EXERCISE REQUIREMENTS - Output the entries word for word. Omit images.

--- BEGIN SUPPLIED INFORMATION ---

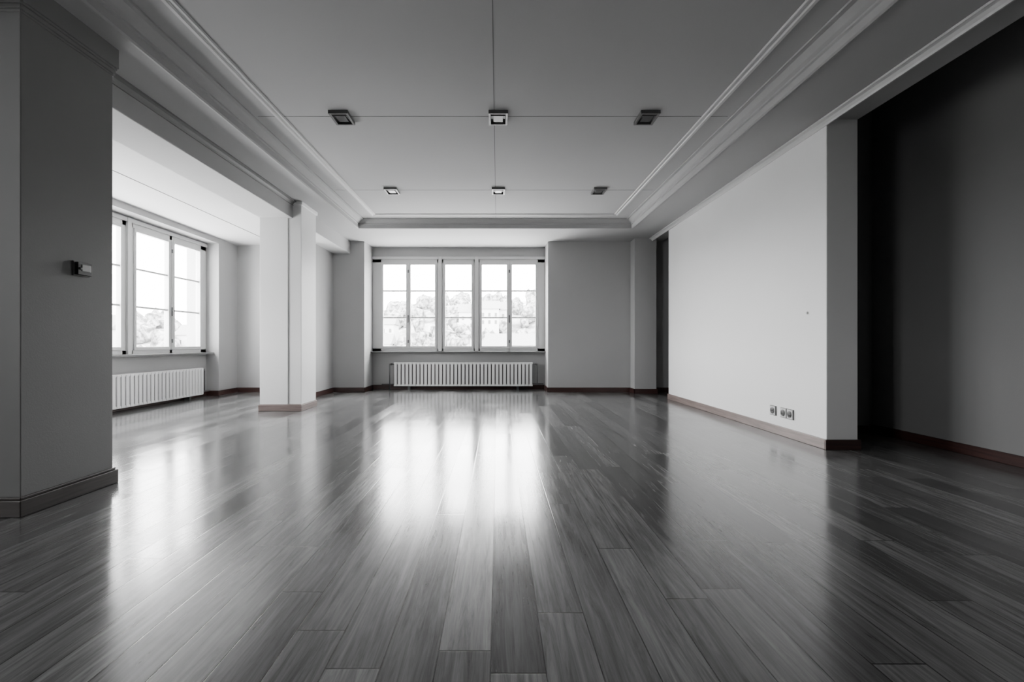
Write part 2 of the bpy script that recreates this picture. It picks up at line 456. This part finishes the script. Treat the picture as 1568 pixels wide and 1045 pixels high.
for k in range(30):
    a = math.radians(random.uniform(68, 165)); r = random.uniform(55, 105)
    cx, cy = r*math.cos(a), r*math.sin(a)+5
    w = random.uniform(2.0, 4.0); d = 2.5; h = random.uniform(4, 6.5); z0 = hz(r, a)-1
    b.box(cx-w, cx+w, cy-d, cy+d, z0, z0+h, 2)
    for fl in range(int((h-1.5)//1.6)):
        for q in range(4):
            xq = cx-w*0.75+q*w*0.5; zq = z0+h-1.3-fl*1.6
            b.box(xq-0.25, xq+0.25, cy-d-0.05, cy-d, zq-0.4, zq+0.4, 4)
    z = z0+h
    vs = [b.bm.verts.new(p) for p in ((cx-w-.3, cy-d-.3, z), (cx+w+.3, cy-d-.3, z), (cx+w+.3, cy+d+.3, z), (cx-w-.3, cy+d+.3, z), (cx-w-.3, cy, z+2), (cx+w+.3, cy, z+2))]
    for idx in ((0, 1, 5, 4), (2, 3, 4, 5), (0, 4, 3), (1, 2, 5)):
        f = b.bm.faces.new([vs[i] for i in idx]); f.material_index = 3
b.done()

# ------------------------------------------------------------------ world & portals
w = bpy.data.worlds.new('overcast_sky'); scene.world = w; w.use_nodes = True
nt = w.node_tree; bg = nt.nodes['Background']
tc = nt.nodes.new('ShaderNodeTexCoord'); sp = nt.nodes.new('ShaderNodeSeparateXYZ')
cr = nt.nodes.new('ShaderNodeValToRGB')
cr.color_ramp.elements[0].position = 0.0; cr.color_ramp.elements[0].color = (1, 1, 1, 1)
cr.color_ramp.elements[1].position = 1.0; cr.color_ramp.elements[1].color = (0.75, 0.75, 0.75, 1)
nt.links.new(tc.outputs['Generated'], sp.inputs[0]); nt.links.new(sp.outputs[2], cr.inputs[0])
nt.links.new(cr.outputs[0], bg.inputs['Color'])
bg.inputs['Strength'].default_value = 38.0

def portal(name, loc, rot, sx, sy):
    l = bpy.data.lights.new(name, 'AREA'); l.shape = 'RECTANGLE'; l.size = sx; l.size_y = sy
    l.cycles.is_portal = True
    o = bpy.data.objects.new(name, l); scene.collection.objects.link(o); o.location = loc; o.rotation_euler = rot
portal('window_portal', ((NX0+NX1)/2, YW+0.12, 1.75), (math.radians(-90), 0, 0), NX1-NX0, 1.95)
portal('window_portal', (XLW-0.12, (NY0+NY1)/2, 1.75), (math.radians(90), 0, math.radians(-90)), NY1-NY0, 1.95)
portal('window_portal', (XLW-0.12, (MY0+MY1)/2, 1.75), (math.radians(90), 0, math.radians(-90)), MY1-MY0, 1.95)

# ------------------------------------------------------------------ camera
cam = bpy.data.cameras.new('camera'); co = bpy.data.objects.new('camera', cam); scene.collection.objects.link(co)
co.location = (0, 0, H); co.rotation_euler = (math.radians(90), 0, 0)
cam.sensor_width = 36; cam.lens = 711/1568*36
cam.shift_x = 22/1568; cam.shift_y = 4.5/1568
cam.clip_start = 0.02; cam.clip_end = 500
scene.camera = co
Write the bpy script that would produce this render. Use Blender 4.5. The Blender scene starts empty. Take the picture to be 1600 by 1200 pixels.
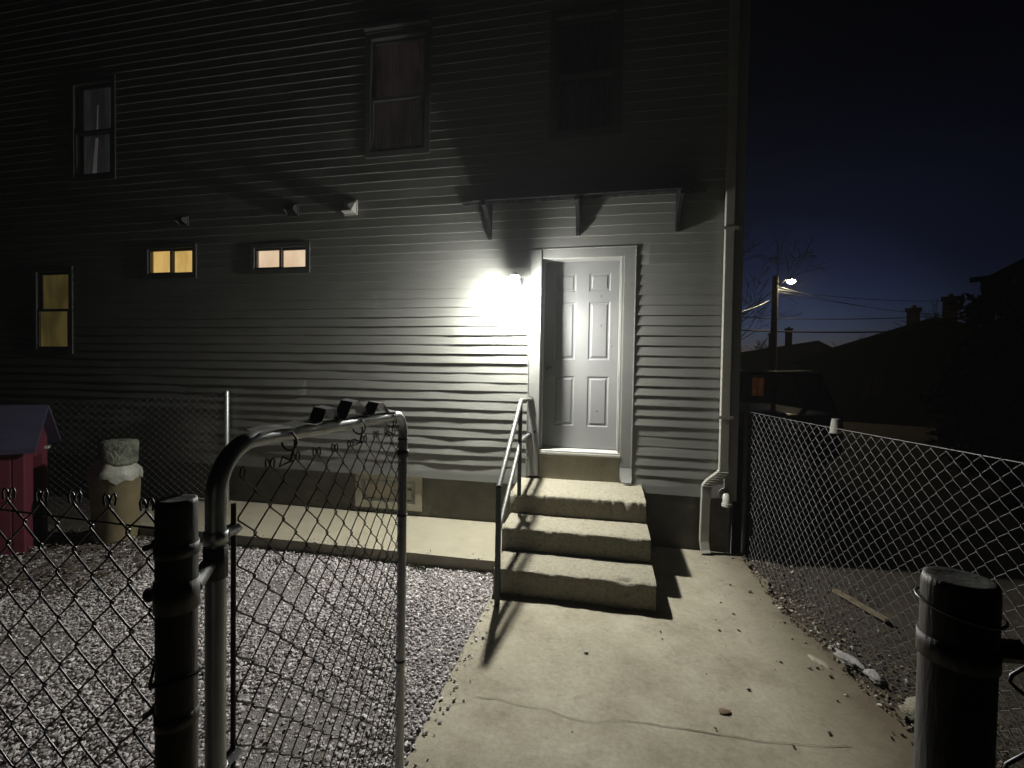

--- END SUPPLIED INFORMATION ---

FULL ANSWER -
Write part 2 of the bpy script that recreates this picture. It picks up at line 456. This part finishes the script. Treat the picture as 1568 pixels wide and 1045 pixels high.
for k in range(30):
    a = math.radians(random.uniform(68, 165)); r = random.uniform(55, 105)
    cx, cy = r*math.cos(a), r*math.sin(a)+5
    w = random.uniform(2.0, 4.0); d = 2.5; h = random.uniform(4, 6.5); z0 = hz(r, a)-1
    b.box(cx-w, cx+w, cy-d, cy+d, z0, z0+h, 2)
    for fl in range(int((h-1.5)//1.6)):
        for q in range(4):
            xq = cx-w*0.75+q*w*0.5; zq = z0+h-1.3-fl*1.6
            b.box(xq-0.25, xq+0.25, cy-d-0.05, cy-d, zq-0.4, zq+0.4, 4)
    z = z0+h
    vs = [b.bm.verts.new(p) for p in ((cx-w-.3, cy-d-.3, z), (cx+w+.3, cy-d-.3, z), (cx+w+.3, cy+d+.3, z), (cx-w-.3, cy+d+.3, z), (cx-w-.3, cy, z+2), (cx+w+.3, cy, z+2))]
    for idx in ((0, 1, 5, 4), (2, 3, 4, 5), (0, 4, 3), (1, 2, 5)):
        f = b.bm.faces.new([vs[i] for i in idx]); f.material_index = 3
b.done()

# ------------------------------------------------------------------ world & portals
w = bpy.data.worlds.new('overcast_sky'); scene.world = w; w.use_nodes = True
nt = w.node_tree; bg = nt.nodes['Background']
tc = nt.nodes.new('ShaderNodeTexCoord'); sp = nt.nodes.new('ShaderNodeSeparateXYZ')
cr = nt.nodes.new('ShaderNodeValToRGB')
cr.color_ramp.elements[0].position = 0.0; cr.color_ramp.elements[0].color = (1, 1, 1, 1)
cr.color_ramp.elements[1].position = 1.0; cr.color_ramp.elements[1].color = (0.75, 0.75, 0.75, 1)
nt.links.new(tc.outputs['Generated'], sp.inputs[0]); nt.links.new(sp.outputs[2], cr.inputs[0])
nt.links.new(cr.outputs[0], bg.inputs['Color'])
bg.inputs['Strength'].default_value = 38.0

def portal(name, loc, rot, sx, sy):
    l = bpy.data.lights.new(name, 'AREA'); l.shape = 'RECTANGLE'; l.size = sx; l.size_y = sy
    l.cycles.is_portal = True
    o = bpy.data.objects.new(name, l); scene.collection.objects.link(o); o.location = loc; o.rotation_euler = rot
portal('window_portal', ((NX0+NX1)/2, YW+0.12, 1.75), (math.radians(-90), 0, 0), NX1-NX0, 1.95)
portal('window_portal', (XLW-0.12, (NY0+NY1)/2, 1.75), (math.radians(90), 0, math.radians(-90)), NY1-NY0, 1.95)
portal('window_portal', (XLW-0.12, (MY0+MY1)/2, 1.75), (math.radians(90), 0, math.radians(-90)), MY1-MY0, 1.95)

# ------------------------------------------------------------------ camera
cam = bpy.data.cameras.new('camera'); co = bpy.data.objects.new('camera', cam); scene.collection.objects.link(co)
co.location = (0, 0, H); co.rotation_euler = (math.radians(90), 0, 0)
cam.sensor_width = 36; cam.lens = 711/1568*36
cam.shift_x = 22/1568; cam.shift_y = 4.5/1568
cam.clip_start = 0.02; cam.clip_end = 500
scene.camera = co
Write the bpy script that would produce this render. Use Blender 4.5. The Blender scene starts empty. Take the picture to be 1600 by 1200 pixels.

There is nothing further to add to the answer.